The outburst was from senior lawyer Vikas Singh. “We have spent more than Rs 3 crore on the Lodha Committee, and look, they are deciding our future. This is bloody our money.”

The intemperate language left the bench of Justices Deepak Mishra, AM Khanwilkar and DY Chandrachud shocked.

“How you can use such language in this court? I feel sorry that you have used such words,” said Justice Mishra. “We are declining to hear you, not today.”

An upset Justice Chandrachud interjected, “People don’t use such language even in the district courts of Uttar Pradesh.”

Justice Mishra then turned to Attorney General Mukul Rohatgi, asking what he thought of the counsel’s language.

“This is absolutely unacceptable,” was the response. The AG was present in court to represent the Railways, All India Universities and Services cricket teams.

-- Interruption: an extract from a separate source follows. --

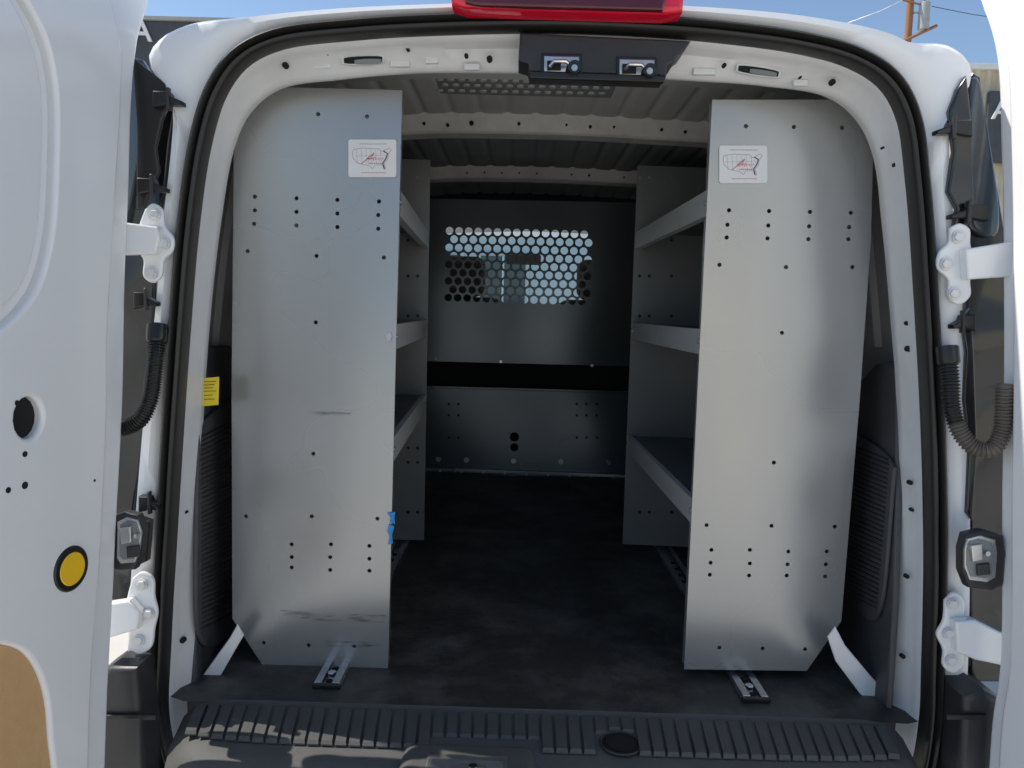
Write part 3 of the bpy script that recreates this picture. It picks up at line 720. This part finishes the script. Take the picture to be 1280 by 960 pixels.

Vikas Singh apologised, only to invite more ire. Justice Mishra said, “Invention of the word ‘sorry’ is to teach a human to think and speak, not speak and then think.”

Earlier, BCCI lawyer Kapil Sibal argued there was an important meeting of the ICC in February and since there was no eligible BCCI official to attend, the Board could lose a lot of money.

Anil Divan said tongue-in-cheek that ICC president, Shashank Manohar, could negotiate for the Board as he was a former BCCI president.